__Records for the task__
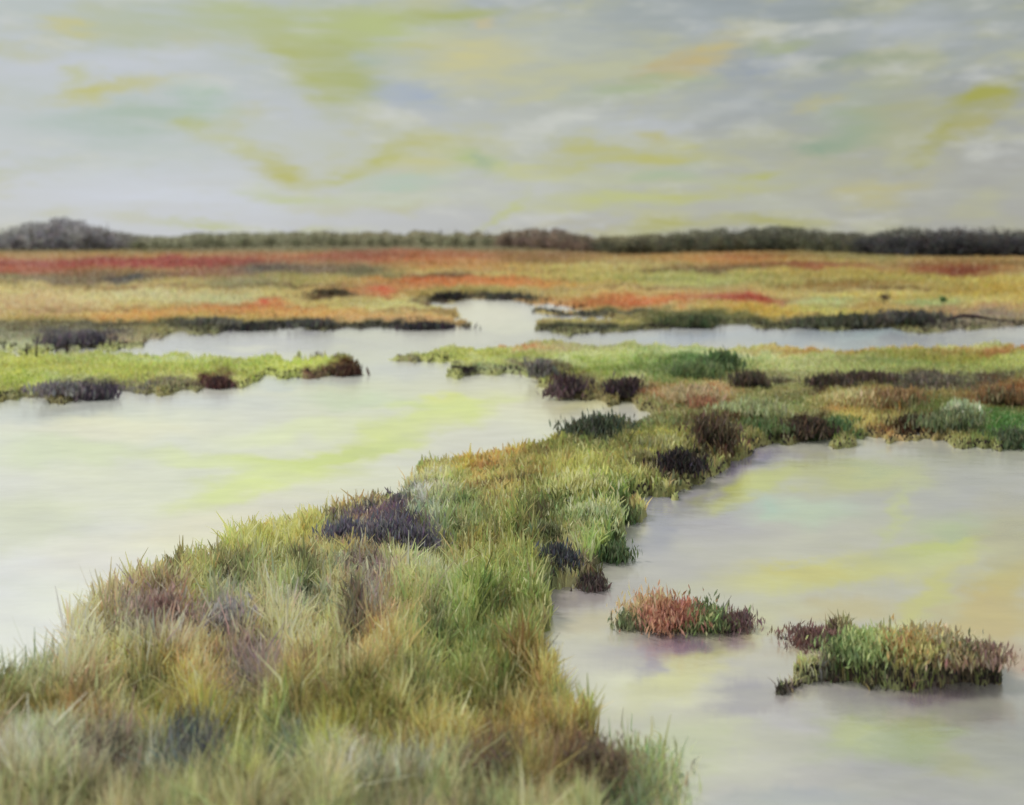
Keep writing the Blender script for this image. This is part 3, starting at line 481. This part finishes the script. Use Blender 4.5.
SH = [
 (600,447,58,30,[(84,96,74),(70,82,58),(110,120,100)],'rounded grey-green shrub where the peninsula meets the middle land'),
 (684,484,44,30,[(40,34,36),(56,46,46)],'blackish shrub hanging over the top corner of the right pool'),
 (715,462,40,52,[(92,72,50),(76,60,40),(110,96,60)],'tall brown shrub above the blackish shrub, left of the right pool'),
 (558,582,36,34,[(58,62,70),(70,76,76)],'slate-dark shrub at the waterline, above the inlet of the right pool'),
 (592,590,30,26,[(84,66,62),(60,50,50)],'brown-black shrub beside the slate-dark shrub at the waterline'),
 (610,562,36,34,[(84,110,58),(66,86,44)],'small deep green shrub above the brown-black one'),
 (590,546,52,36,[(156,172,104),(132,152,84),(170,182,120)],'pale lime shrub in the middle of the green shrubs on the peninsula edge'),
 (622,524,34,28,[(74,94,44),(96,116,56)],'dark green shrub overlooking the right pool from its left bank'),
 (577,518,62,46,[(184,184,92),(164,160,80),(198,196,110)],'large yellow rounded shrub, brightest on the peninsula'),
 (545,560,30,30,[(98,106,62),(120,124,74)],'olive shrub left of the slate-dark shrub'),
 (660,462,50,24,[(168,166,86),(140,140,76)],'yellow-olive shrub left of the tall brown shrub'),
 (640,478,34,26,[(120,122,60),(138,132,70)],'low olive shrub below the yellow-olive one'),
 (570,400,40,24,[(74,50,56),(92,66,70),(58,44,48)],'dark maroon shrub leaning on the near shore of the channel tip'),
 (540,384,26,22,[(96,88,90),(120,116,108)],'grey twiggy shrub left of the dark maroon shrub'),
 (626,402,34,24,[(58,44,50),(84,62,62)],'small maroon shrub with ragged top right of the lime grass'),
 (720,377,40,26,[(84,122,56),(104,138,66),(70,100,50)],'fresh green shrub, tallest in the middle land'),
 (690,384,56,20,[(104,132,64),(88,112,56)],'broad green shrub left of the fresh green tall one'),
 (755,394,36,22,[(60,50,42),(84,74,54)],'dark brown shrub with pointed twigs right of the green shrubs'),
 (808,442,40,26,[(64,50,38),(84,66,46)],'dark brown bush on the upper shore of the right pool'),
 (765,442,44,18,[(72,96,44),(92,114,54)],'low dark green bush left of the dark brown bush'),
 (838,440,28,24,[(70,106,50),(90,124,60)],'narrow green bush right of the dark brown bush'),
 (752,424,60,22,[(158,168,106),(140,150,90)],'pale green bush behind the low dark green bush'),
 (855,412,56,22,[(194,180,108),(178,160,92)],'straw-yellow bush in the right part of the middle land'),
 (900,414,60,26,[(158,114,54),(140,104,56),(120,120,60)],'orange-brown bush beside the straw-yellow bush'),
 (920,432,46,12,[(60,44,30),(84,62,40)],'flat blackish bush under the orange-brown bush'),
 (958,438,54,28,[(96,114,62),(116,126,72),(84,98,56)],'big mid-green bush near the right edge of the land'),
 (1010,448,44,30,[(84,112,60),(74,94,54)],'deep green bush at the right end of the shore'),
 (962,424,22,22,[(176,190,146),(150,168,116)],'small pale mint bush in front of the big mid-green bush'),
 (1002,412,44,26,[(136,92,50),(116,100,56)],'rust-brown bush behind the deep green bush at the right end'),
 (690,408,60,22,[(188,162,112),(172,150,96)],'peach-coloured bush below the broad green shrub'),
 (703,416,34,18,[(176,116,70),(160,110,70)],'small rust bush right of the peach bush'),
 (830,394,50,14,[(64,52,42),(86,68,54)],'long low dark bush left of the middle ditch'),
 (870,388,50,14,[(76,58,48),(96,74,60)],'long low brown bush in the middle ditch'),
 (932,389,60,11,[(98,88,74),(120,110,86)],'long low grey-brown bush right in the middle ditch'),
 (690,329,54,15,[(76,90,44),(60,70,36)],'dark green mound-shaped shrub on the far shore, right of the channel mouth'),
 (860,330,50,14,[(74,78,52),(60,62,50)],'dark shrub on the far shore beneath the thin sapling'),
 (905,330,44,20,[(70,68,66),(88,80,76),(58,66,44)],'dark twiggy shrub on the far shore right of the sapling'),
 (932,328,34,14,[(92,90,80),(110,106,92)],'grey-olive shrub on the far shore beside the driftwood'),
 (820,330,60,9,[(90,92,64),(76,80,56)],'long low olive shrub on the far right shore'),
 (255,332,44,8,[(46,46,46),(62,62,56)],'black low shrub on the far left shore, second from the left'),
 (315,331,40,9,[(62,62,64),(84,84,76)],'slate low shrub on the far left shore, middle one'),
 (428,332,50,10,[(44,42,48),(58,56,60)],'black low shrub at the tip of the far left shore'),
 (210,331,50,9,[(96,96,80),(120,116,100)],'grey-green low shrub at the left start of the far shore bushes'),
 (452,303,36,7,[(44,40,38),(60,56,50)],'black low shrub at the head of the channel'),
 (512,302,44,6,[(60,58,52),(74,74,62)],'thin dark shrub right of the channel head'),
 (330,299,38,5,[(92,76,50),(76,62,44)],'flat brown shrub alone in the far meadow'),
 (75,349,60,14,[(88,80,96),(70,60,78),(110,104,108)],'violet-grey bush over the bank at the far left'),
 (218,390,28,17,[(84,44,44),(100,58,54),(60,40,44)],'small wine-red bush on the lower edge of the green spit'),
 (343,377,34,15,[(66,36,24),(84,52,36)],'dark chestnut bush at the tip of the green spit'),
 (95,401,40,16,[(62,52,70),(90,80,92)],'dark violet bush under the green spit'),
 (55,402,50,14,[(122,116,118),(104,98,104)],'grey bush under the green spit at the left'),
 (394,572,70,52,[(88,82,100),(104,98,106),(76,72,94)],'big violet shrub on the peninsula, the darker of the pair, on the right'),
 (352,566,46,40,[(82,78,100),(98,92,104)],'smaller indigo shrub left of the big violet shrub'),
 (150,660,84,62,[(152,124,110),(138,106,96),(160,140,128)],'mauve-brown shrub at the left end of the peninsula'),
 (232,670,44,70,[(134,128,132),(150,144,138)],'tall grey feathery shrub in the left half of the peninsula'),
 (202,796,80,42,[(98,106,138),(116,124,146),(86,92,134)],'slate-blue shrub at the bottom edge of the picture'),
 (590,806,80,62,[(120,100,66),(104,84,66),(136,120,78)],'brown shrub at the bottom corner of the peninsula, by the water'),
 (498,806,44,52,[(130,90,80),(92,84,92)],'reddish-brown shrub left of the brown corner shrub at the bottom'),
 (674,627,66,54,[(166,96,72),(180,120,86),(150,86,66)],'russet shrub in the middle of the small islet'),
 (706,626,52,52,[(110,130,64),(150,172,96),(86,104,54)],'light green shrub right of the russet one on the small islet'),
 (732,626,48,38,[(110,78,78),(92,66,68)],'dull maroon shrub at the right end of the small islet'),
 (638,625,40,36,[(110,120,74),(90,96,60)],'thin olive shrub at the left end of the small islet'),
 (656,620,50,56,[(196,156,104),(176,140,96)],'faint orange reedy shrub behind the russet one'),
 (818,640,64,34,[(100,66,60),(120,86,76)],'dark red-brown shrub on the thin mud strip'),
 (850,674,62,42,[(80,104,48),(104,128,60)],'dark green shrub at the left of the long islet'),
 (880,674,66,58,[(160,178,92),(130,150,72)],'tall lime shrub on the long islet'),
 (914,677,74,58,[(186,146,64),(170,130,60),(160,150,70)],'golden-orange shrub in the middle of the long islet'),
 (950,679,60,44,[(92,104,50),(130,100,66)],'olive shrub right of the golden one on the long islet'),
 (982,679,56,42,[(124,90,78),(140,110,88)],'brown shrub at the right end of the long islet'),
 (934,672,76,54,[(176,160,110),(150,140,96)],'pale straw shrub behind the olive one on the long islet'),
]
for (a, b_, w_, h_, cs, lab) in SH: isl = b_ > 610 and a > 600 and b_ < 700; shrub(a, b_ + (1 if isl else -2), w_ * 1.22, h_ * ((.56 if a > 760 else .68) if isl else .82), cs, lab, n=int(w_ * h_ * .55) if isl else None)

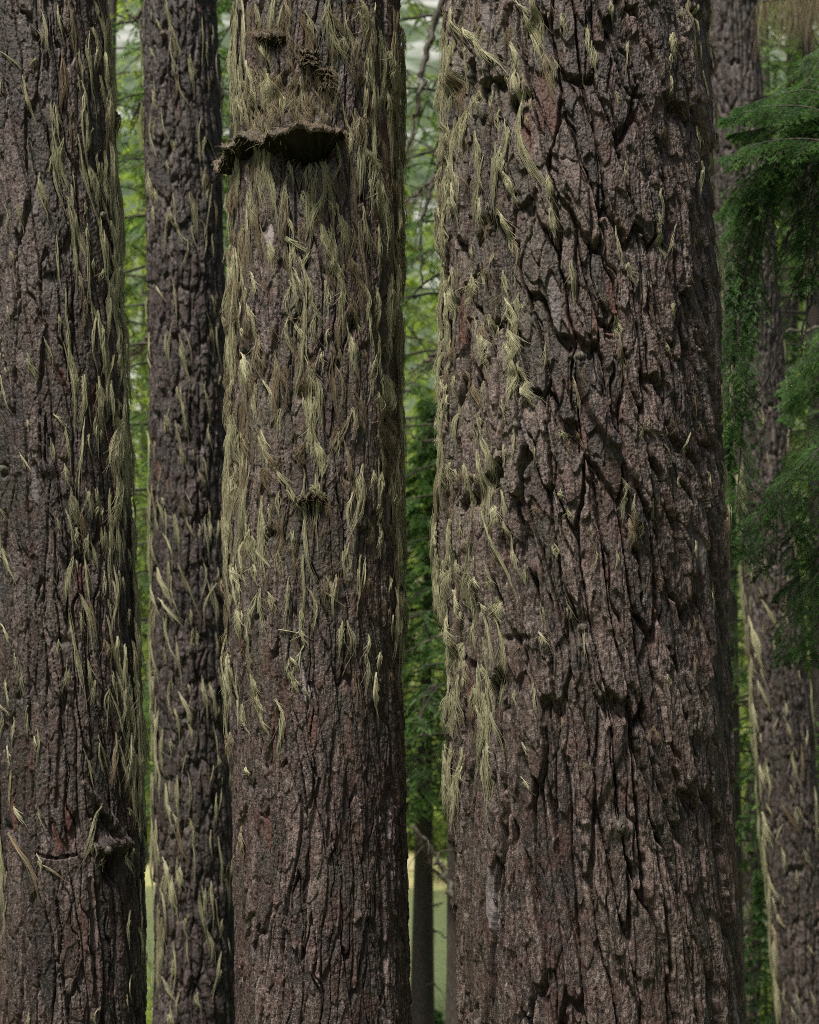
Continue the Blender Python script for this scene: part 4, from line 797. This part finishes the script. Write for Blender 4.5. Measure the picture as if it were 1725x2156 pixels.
bracket(T3, [(-45, 78, .004), (-38, 72, .022), (-30, 69, .028), (-23, 70, .02), (-18, 74, .004)], .03, .05, 'small rusty bracket above the large one, near the top of the middle trunk', 2, lich=260)
for k, (t0, t1, y, pr, lab) in enumerate([(-9, 4, 106, .018, 'topmost mossy little shelf of the stack right of the rusty bracket'), (-9, 5, 120, .018, 'second little shelf down in the mossy stack on the middle trunk'),
      (-9, 6, 133, .02, 'third little shelf down in the mossy stack, widest of them'), (3, 13, 146, .018, 'shelf where the mossy stack steps to the right'), (5, 14, 160, .014, 'fifth little shelf down in the mossy stack'),
      (5, 14, 173, .012, 'sixth little shelf down, above the lowest of the mossy stack'), (4, 13, 185, .010, 'lowest little shelf of the mossy stack, above the large bracket')]):
    m = (t0 + t1) / 2
    bracket(T3, [(t0, y + 3, .003), (t0 + 3, y, pr), (m, y - 1, pr), (t1 - 3, y + 1, pr * .9), (t1, y + 4, .003)], .012, .014, lab, 20 + k, th=.004, rough=.8, lich=24, group='stack of little shelf fungi')
bracket(T3, [(-11, 1054, .003), (-6, 1050, .022), (0, 1047, .024), (5, 1049, .018), (8, 1053, .003)], .012, .035, 'small dark shelf over a hole at mid height of the middle trunk', 3, th=.005, lich=60)

def stub(T, O, px, py, r, l, seed, up=.2, side=0., lich=None):
    rng = np.random.default_rng(seed); th, z = T.pick(px, py); r *= mpp(T.D); l *= mpp(T.D)
    p0 = T.surf(th, z, -.015); d = unit(np.array([sin(th) + side, -cos(th), up])); t = np.linspace(0, 1, 9)
    P = p0 + d * ((l + .015) * t)[:, None]; rr = r * np.array([1.5, 1.2, 1.05, 1, .97, .95, .9, .75, .1]); P[-1] = P[-2] + d * .002
    V, Q = tubes(P[None], rr[None], 14); V = V + rng.normal(0, r * .07, V.shape)
    c = np.ones((len(V), 4)) * np.array([.4, .4, 0, .3]); c[:, :2] += rng.normal(0, .25, (len(V), 1))
    b = part('branch_stub', V, Q, M_DEAD, O, {'bark': c})
    if lich:
        V, Q, C = beard(P[2:], lich * mpp(T.D), 220, rng, .0007, .012); part('lichen', V, Q, M_LICHB, b, {'tint': C})
stub(T1, O1, 252, 244, 9, 26, 5, lich=75, side=.8)
stub(T1, O1, 214, 457, 9, 14, 6); stub(T1, O1, 222, 1786, 8, 10, 7, up=-.3); stub(T1, O1, 5, 990, 8, 12, 8)
stub(T3, O3, 838, 1500, 5, 8, 14, up=-.1); stub(T1, O1, 258, 437, 3, 10, 15, side=.6); stub(T4, O4, 1222, 752, 9, 10, 16); stub(T4, O4, 1466, 345, 4, 7, 17)
stub(T2, O2, 346, 76, 7, 14, 9); stub(T2, O2, 468, 205, 6, 10, 10)
stub(T4, O4, 1228, 1322, 9, 6, 11); stub(T4, O4, 1305, 1742, 12, 6, 12); stub(T3, O3, 640, 832, 7, 8, 13)
# lichen beards hanging from limbs at the upper right
print('BUILD done', len(bpy.data.objects), sum(len(m.polygons) for m in bpy.data.meshes))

__Task instructions__
List all lines where "This" occurs.

__Exercise solution__
Keep writing the Blender script for this image. This is part 3, starting at line 481. This part finishes the script. Use Blender 4.5.
Continue the Blender Python script for this scene: part 4, from line 797. This part finishes the script. Write for Blender 4.5. Measure the picture as if it were 1725x2156 pixels.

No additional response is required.